Department of Justice
U.S. Attorney’s Office
Southern District of Texas

Monday, May 5, 2014

UPS Employee Charged With Using Clearance To Ship Drugs Through Airports

A Defendant Is Presumed Innocent Unless And Until Convicted Through Due Process Of Law.

BROWNSVILLE, Texas – A 10-count federal indictment has been unsealed following the arrest of three Brownsville residents for conspiring to possess with intent to distribute marijuana, announced United States Attorney Kenneth Magidson along with Stephen Whipple, acting special agent in charge of the Drug Enforcement Administration (DEA), and Lucy Cruz, special agent in charge of Internal Revenue Service - Criminal Investigation (IRS-CI).

The indictment was returned under seal April 22, 2014, and unsealed today upon the appearances of Mario Enrique Patlan, 44, his daughter Cristina Patlan, 22, and Reymundo Abel Brown Jr., 26, before U.S. Magistrate Judge Ronald G. Morgan. At that time, they were temporarily ordered into custody pending detention hearings set for May 8, 2014. 

Mario Patlan is charged with allegedly using his security credentials and position at United Parcel Service (UPS) in order to move drugs through local airports.

“Those that violate the security entrusted to them and bypass normal screening processes that are designed to protect our shipping and transportations systems is something we do not take lightly,” said Magidson. “We will vigorously prosecute anyone we believe has attempted to engage in any criminal behavior that could potentially pose a threat to our national security.”

All are charged with conspiracy to possess with intent to distribute controlled substances. Mario Patlan is also charged with attempted possession of controlled substances with the intent to distribute, substantive drug offenses as well as three counts of making false statements to federally insured banks.
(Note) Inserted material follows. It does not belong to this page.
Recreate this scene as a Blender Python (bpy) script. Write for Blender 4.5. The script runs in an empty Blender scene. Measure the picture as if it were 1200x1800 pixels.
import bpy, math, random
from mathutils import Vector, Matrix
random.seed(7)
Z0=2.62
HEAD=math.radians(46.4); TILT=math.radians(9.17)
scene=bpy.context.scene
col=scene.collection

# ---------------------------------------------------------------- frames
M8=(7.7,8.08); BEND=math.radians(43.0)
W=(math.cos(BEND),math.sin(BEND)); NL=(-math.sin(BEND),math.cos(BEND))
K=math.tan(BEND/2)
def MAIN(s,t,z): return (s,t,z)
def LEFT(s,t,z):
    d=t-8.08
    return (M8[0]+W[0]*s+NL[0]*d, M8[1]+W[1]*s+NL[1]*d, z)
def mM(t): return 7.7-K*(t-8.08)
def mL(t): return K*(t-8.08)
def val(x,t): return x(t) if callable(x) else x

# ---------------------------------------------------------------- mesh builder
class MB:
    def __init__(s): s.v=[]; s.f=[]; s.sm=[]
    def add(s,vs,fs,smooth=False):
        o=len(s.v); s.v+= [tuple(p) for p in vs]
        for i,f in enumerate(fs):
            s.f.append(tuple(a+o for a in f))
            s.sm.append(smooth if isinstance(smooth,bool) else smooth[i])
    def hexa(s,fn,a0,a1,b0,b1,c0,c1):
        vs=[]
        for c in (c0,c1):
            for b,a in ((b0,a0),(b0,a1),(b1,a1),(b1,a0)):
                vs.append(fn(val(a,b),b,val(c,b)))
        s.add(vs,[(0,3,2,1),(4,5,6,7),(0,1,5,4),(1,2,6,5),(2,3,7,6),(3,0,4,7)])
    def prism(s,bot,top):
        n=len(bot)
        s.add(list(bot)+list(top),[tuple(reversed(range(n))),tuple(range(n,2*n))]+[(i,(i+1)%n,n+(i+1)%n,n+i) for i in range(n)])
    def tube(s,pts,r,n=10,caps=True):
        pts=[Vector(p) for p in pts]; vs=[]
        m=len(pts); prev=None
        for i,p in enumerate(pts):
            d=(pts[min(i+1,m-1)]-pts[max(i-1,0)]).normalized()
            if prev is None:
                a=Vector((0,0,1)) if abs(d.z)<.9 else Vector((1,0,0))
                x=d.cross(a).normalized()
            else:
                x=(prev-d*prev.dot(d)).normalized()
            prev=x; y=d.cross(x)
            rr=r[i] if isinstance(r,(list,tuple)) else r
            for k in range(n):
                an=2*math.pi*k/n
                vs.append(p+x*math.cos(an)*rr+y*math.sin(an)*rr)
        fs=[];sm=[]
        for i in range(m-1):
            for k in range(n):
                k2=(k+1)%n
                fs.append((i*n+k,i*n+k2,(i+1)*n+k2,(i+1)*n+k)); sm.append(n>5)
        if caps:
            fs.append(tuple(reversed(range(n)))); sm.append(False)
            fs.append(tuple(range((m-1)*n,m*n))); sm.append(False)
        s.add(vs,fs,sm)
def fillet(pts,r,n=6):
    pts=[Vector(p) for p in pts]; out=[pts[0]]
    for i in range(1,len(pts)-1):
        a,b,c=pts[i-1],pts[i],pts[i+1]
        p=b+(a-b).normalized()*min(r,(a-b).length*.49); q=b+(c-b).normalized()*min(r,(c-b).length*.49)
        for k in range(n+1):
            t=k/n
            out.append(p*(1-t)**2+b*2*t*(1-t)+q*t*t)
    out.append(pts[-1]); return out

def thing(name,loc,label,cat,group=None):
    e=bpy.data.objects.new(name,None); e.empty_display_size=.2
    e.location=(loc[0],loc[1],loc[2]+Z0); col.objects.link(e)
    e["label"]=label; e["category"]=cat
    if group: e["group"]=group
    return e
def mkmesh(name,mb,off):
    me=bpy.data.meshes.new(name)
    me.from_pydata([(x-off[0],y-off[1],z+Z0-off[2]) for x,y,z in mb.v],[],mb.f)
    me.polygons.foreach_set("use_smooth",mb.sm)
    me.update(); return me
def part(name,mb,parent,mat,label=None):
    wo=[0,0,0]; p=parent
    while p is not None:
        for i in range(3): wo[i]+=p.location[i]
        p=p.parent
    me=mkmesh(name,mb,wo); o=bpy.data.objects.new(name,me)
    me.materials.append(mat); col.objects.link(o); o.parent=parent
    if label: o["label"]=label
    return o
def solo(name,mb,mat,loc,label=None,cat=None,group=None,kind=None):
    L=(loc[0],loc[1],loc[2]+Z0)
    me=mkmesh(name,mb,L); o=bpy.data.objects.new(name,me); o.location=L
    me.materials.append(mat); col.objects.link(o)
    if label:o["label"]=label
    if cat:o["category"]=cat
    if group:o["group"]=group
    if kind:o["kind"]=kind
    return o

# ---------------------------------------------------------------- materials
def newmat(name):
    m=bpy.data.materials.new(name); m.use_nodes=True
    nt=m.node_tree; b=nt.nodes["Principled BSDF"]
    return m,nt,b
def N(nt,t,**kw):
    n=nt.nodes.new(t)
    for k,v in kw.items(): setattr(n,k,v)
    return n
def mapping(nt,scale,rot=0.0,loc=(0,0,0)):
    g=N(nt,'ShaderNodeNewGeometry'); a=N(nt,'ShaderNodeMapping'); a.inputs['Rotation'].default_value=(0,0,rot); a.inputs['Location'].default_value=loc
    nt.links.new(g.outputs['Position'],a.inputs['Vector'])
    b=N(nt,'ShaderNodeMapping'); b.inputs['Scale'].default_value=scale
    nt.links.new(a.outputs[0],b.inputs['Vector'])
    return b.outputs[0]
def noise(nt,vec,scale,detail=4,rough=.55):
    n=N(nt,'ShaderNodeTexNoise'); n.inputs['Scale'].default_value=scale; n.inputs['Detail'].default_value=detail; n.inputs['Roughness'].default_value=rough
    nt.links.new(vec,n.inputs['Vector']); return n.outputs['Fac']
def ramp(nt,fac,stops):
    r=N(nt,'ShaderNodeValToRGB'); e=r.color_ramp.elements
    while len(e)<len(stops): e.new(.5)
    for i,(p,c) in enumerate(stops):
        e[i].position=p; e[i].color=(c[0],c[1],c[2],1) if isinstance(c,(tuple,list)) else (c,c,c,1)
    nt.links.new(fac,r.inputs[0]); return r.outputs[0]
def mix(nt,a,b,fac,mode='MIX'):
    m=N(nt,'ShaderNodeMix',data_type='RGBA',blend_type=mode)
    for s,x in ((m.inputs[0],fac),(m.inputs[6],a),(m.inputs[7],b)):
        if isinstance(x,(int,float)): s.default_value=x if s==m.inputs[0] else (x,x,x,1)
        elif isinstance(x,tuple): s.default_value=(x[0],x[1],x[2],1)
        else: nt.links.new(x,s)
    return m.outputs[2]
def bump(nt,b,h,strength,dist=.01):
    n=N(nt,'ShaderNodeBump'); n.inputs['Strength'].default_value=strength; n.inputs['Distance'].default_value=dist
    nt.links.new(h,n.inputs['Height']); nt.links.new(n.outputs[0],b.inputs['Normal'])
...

Brown is also charged with attempted possession of controlled substances with the intent to distribute, while Cristina Patlan is named in substantive drug offenses.
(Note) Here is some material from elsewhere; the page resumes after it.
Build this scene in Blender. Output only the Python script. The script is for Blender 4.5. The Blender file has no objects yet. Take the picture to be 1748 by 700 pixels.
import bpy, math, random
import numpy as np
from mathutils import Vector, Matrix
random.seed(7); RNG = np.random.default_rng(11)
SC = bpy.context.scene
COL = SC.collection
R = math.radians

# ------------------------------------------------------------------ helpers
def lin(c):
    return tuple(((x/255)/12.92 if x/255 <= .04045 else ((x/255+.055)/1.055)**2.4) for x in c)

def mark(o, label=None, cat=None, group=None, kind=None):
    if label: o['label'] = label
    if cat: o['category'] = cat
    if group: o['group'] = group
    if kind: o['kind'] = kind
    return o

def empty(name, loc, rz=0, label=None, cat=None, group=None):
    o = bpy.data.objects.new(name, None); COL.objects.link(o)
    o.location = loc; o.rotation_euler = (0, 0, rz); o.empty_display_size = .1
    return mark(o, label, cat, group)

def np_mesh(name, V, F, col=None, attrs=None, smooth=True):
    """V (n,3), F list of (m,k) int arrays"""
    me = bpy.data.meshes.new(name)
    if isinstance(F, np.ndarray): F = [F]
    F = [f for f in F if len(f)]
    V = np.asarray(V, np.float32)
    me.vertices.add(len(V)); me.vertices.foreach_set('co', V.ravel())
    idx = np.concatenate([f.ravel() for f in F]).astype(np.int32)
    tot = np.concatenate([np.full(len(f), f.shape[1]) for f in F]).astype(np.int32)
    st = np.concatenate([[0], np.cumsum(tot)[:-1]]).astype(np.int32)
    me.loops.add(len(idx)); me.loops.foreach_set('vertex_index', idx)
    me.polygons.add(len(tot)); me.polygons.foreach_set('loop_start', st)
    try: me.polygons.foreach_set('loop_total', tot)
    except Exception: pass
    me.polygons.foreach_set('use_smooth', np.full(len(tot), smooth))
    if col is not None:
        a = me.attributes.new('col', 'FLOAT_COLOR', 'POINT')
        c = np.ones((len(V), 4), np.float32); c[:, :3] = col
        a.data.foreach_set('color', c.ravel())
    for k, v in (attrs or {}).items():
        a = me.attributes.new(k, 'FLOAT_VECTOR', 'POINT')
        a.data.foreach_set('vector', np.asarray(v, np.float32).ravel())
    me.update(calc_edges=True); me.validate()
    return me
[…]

Mario Patlan and Brown were UPS employees during the course of the drug conspiracy, according to pleadings filed in the case and worked at UPS facilities operating in Cameron County that shipped parcel through Valley International Airport in Harlingen and Miller International Airport in McAllen.

Mario Patlan held a Secure Identification Display Area (SIDA) badge issued by the Transportation Security Administration (TSA) which allows access to commercial aircraft in restricted areas of the airport, according to records. Mario Patlan allegedly used this special security status to load UPS parcels packed with illegal drugs onto commercial aircraft for shipment out of the Rio Grande Valley. Brown allegedly assisted Mario Patlan. 

According to the allegations, Cristina Patlan served as a recruiter for the conspiracy. She allegedly sought the business of drug traffickers who wanted to move marijuana via UPS facilities for a fee, typically $50 - $100 per pound. Destinations for the parcels included Michigan, Indiana, Pennsylvania, Georgia, Florida, Ohio, New York and other locations in the interior of the U.S. Government pleadings suggest one conspirator alone shipped approximately 1,000 pounds or more of marijuana in this manner.

Mario Patlan is also accused of making false statements to get loans from banks to purchase vehicles.

If convicted of the conspiracy, all face up to 40 years in federal prison and a potential $5 million fine. The other drug charges carry either up to five or up to 40 years as possible punishment and more potential fines. Mario Patlan also faces up to 30 years in federal imprisonment on each of the making false statements, upon conviction, as well as a possible $1 million fine. The indictment also includes a notice of forfeiture of a residence and $1 million.

The multi-year investigation was conducted by DEA and IRS-CI with the assistance of Border Patrol and UPS. The case is being prosecuted by Assistant United States Attorneys Charles Lewis, David A. Lindenmuth and Carrie Wirsing.